## START
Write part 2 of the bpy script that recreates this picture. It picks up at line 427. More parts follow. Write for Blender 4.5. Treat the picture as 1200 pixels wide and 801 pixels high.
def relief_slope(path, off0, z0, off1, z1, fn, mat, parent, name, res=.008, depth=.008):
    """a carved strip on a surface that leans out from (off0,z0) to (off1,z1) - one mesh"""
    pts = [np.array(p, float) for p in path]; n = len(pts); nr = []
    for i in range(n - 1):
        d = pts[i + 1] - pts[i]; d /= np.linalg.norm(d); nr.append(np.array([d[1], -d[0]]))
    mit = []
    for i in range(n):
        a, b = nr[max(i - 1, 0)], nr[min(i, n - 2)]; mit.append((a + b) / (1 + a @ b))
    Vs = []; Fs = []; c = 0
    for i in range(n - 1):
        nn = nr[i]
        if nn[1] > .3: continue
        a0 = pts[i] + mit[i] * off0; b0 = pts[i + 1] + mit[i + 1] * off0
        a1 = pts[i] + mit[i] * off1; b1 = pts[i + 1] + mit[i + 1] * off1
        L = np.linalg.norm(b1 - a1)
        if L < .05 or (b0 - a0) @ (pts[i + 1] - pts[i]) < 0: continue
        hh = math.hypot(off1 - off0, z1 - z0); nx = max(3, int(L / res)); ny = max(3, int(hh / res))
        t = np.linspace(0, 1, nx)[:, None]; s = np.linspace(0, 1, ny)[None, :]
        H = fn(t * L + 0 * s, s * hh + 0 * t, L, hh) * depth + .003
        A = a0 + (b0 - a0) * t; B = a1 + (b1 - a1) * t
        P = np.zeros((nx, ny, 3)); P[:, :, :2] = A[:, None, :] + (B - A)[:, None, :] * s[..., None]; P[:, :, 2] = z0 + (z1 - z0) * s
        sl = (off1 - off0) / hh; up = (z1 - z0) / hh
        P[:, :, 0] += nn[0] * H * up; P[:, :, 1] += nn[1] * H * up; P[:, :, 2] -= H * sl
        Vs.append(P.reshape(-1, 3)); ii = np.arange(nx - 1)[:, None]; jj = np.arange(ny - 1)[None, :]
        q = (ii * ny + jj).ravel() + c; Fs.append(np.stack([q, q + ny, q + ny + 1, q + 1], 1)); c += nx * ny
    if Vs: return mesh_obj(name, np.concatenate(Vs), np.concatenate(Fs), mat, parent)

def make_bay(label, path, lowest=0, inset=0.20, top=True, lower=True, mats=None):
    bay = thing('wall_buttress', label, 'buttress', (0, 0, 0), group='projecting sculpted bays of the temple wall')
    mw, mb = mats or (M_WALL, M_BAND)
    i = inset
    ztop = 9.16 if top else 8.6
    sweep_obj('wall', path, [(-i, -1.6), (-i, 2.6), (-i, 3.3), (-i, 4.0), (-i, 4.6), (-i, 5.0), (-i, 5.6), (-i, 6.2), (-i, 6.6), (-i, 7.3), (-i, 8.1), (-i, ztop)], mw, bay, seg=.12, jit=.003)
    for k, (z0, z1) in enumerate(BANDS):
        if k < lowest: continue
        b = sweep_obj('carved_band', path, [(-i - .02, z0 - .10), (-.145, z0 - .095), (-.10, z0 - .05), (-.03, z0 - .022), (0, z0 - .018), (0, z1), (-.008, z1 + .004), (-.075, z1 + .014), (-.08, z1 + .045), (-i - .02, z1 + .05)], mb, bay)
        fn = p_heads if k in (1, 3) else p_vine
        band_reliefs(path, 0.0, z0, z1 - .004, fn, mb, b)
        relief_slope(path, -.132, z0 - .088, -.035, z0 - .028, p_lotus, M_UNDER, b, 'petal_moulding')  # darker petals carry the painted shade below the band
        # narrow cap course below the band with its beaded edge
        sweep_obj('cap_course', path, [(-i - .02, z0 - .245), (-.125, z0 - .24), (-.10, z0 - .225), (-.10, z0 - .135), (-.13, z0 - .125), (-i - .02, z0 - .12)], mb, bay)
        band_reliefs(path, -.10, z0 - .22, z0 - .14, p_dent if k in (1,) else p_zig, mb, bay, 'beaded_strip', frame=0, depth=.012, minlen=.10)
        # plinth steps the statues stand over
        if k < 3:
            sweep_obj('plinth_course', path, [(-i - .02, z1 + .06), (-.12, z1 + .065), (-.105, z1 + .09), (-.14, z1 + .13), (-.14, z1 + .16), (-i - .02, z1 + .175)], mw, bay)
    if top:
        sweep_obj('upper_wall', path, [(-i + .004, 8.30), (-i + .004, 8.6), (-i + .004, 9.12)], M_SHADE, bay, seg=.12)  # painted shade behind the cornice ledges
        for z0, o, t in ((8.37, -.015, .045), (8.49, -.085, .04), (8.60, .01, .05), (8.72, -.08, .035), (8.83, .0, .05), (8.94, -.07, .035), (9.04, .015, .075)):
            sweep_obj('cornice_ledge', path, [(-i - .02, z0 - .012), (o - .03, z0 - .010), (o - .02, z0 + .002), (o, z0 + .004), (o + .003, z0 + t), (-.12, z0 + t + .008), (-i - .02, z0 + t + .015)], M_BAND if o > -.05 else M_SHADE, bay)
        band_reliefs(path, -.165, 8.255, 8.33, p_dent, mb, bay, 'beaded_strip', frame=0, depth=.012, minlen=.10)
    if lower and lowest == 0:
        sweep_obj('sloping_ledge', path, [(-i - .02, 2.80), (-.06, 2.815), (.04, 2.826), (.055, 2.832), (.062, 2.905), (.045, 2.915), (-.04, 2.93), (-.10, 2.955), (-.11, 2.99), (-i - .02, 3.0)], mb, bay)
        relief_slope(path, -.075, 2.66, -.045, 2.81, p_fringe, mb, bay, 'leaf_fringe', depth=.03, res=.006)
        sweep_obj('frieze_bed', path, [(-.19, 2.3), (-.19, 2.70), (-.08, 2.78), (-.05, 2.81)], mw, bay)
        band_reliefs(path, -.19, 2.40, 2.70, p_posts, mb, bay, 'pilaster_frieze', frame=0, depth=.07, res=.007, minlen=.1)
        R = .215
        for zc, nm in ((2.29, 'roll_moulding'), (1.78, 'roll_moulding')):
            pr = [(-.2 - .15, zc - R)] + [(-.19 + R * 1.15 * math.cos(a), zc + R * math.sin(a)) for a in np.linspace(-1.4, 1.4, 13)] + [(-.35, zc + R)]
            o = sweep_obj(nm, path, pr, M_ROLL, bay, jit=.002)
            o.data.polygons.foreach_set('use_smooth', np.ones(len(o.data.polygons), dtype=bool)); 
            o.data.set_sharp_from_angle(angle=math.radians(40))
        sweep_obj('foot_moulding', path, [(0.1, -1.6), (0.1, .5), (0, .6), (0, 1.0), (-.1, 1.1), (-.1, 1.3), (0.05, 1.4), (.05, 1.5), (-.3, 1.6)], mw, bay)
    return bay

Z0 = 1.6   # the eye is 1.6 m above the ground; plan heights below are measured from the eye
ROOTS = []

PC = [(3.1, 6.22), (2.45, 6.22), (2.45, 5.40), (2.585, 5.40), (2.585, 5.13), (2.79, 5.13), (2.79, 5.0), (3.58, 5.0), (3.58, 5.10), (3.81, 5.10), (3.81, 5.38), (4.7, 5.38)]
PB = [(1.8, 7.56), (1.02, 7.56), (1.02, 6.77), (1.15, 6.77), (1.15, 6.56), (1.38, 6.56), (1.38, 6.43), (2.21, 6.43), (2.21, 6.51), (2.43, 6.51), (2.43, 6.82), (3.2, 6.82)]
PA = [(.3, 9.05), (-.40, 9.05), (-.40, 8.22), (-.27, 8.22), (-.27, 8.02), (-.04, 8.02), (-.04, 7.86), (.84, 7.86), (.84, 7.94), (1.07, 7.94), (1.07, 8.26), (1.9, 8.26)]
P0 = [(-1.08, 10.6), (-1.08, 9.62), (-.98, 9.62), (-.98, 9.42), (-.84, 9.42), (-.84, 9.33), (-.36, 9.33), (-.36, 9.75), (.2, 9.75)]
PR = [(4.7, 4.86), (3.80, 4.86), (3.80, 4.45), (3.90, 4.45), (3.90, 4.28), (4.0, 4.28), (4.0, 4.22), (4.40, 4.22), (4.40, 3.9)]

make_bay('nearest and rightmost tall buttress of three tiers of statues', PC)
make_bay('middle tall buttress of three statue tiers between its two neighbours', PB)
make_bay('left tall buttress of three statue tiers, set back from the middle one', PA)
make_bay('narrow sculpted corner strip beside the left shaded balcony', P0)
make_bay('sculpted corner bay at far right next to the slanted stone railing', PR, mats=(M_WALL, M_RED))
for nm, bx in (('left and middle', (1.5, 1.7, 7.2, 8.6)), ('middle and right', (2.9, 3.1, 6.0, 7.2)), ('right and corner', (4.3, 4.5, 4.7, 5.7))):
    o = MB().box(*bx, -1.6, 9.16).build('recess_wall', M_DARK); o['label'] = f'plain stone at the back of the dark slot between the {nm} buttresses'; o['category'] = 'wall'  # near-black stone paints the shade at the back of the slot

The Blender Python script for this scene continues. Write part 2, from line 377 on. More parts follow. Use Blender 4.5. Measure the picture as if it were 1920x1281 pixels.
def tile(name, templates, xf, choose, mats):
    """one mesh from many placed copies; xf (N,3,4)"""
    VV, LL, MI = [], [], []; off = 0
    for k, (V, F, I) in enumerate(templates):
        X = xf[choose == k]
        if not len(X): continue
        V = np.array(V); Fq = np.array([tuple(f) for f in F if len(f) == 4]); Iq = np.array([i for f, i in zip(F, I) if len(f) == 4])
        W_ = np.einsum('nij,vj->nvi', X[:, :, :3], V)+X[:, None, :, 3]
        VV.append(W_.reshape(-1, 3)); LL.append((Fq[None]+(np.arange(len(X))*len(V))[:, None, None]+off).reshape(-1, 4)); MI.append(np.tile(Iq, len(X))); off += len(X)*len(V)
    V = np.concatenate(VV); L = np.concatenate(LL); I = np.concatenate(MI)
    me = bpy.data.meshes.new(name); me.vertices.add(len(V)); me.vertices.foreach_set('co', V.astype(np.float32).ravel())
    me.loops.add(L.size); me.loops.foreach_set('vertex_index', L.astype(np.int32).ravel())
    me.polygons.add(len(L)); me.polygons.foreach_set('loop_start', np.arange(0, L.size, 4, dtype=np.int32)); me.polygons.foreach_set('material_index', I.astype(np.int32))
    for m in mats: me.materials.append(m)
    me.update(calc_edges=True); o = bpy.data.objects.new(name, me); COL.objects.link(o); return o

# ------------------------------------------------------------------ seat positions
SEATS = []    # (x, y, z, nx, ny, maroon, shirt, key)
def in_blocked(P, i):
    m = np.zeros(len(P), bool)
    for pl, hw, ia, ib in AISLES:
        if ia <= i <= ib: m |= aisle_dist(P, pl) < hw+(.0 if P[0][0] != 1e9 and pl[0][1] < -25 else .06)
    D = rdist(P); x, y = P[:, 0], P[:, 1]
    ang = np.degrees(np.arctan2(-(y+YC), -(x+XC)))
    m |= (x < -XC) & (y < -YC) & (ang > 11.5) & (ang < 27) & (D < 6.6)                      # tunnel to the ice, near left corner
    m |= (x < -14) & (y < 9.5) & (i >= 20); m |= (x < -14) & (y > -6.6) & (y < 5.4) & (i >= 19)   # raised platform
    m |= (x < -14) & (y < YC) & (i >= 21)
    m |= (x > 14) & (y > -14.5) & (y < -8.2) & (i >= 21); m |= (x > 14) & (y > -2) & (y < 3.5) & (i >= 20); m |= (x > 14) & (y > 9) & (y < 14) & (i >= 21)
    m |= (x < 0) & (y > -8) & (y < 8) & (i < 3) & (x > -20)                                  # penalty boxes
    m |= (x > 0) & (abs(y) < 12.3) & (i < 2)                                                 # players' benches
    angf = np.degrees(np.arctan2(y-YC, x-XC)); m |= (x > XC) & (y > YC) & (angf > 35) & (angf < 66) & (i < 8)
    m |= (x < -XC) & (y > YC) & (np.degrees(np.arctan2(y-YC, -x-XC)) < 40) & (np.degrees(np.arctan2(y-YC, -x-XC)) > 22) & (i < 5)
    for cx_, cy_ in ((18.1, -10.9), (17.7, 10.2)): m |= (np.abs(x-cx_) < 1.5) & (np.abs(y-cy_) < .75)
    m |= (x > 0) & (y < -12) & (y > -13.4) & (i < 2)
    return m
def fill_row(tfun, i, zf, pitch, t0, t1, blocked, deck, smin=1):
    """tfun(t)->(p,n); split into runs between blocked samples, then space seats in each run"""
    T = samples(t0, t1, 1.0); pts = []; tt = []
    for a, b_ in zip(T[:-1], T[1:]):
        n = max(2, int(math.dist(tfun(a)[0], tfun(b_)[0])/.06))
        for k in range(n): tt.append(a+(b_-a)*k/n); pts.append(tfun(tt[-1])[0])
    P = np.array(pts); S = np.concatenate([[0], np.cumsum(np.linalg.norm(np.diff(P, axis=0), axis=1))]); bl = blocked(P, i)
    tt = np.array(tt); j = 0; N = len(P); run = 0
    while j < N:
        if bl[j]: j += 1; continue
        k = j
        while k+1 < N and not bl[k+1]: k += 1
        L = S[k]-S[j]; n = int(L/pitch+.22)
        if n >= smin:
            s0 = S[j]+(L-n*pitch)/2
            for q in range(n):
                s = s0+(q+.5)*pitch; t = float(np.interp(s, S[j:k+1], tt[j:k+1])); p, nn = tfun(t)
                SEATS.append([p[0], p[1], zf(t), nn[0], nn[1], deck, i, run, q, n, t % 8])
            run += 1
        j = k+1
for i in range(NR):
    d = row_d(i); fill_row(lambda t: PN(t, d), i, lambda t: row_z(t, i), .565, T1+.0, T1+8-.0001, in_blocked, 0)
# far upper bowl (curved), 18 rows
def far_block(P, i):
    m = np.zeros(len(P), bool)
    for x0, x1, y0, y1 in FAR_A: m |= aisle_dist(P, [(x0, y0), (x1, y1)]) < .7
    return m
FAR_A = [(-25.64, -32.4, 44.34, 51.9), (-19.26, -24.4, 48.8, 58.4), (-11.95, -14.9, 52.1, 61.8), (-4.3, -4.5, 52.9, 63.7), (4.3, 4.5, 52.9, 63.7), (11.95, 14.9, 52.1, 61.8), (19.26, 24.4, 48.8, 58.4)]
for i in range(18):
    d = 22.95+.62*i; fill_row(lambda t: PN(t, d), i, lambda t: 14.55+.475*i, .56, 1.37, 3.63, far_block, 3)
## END
:: Goal ::
Each line from the one holding "sweep_obj('upper_wall', path, [(-i" to the one holding "for z0, o, t", those two included, is to be transcribed exactly, and no other line.

:: Reply ::
        sweep_obj('upper_wall', path, [(-i + .004, 8.30), (-i + .004, 8.6), (-i + .004, 9.12)], M_SHADE, bay, seg=.12)  # painted shade behind the cornice ledges
        for z0, o, t in ((8.37, -.015, .045), (8.49, -.085, .04), (8.60, .01, .05), (8.72, -.08, .035), (8.83, .0, .05), (8.94, -.07, .035), (9.04, .015, .075)):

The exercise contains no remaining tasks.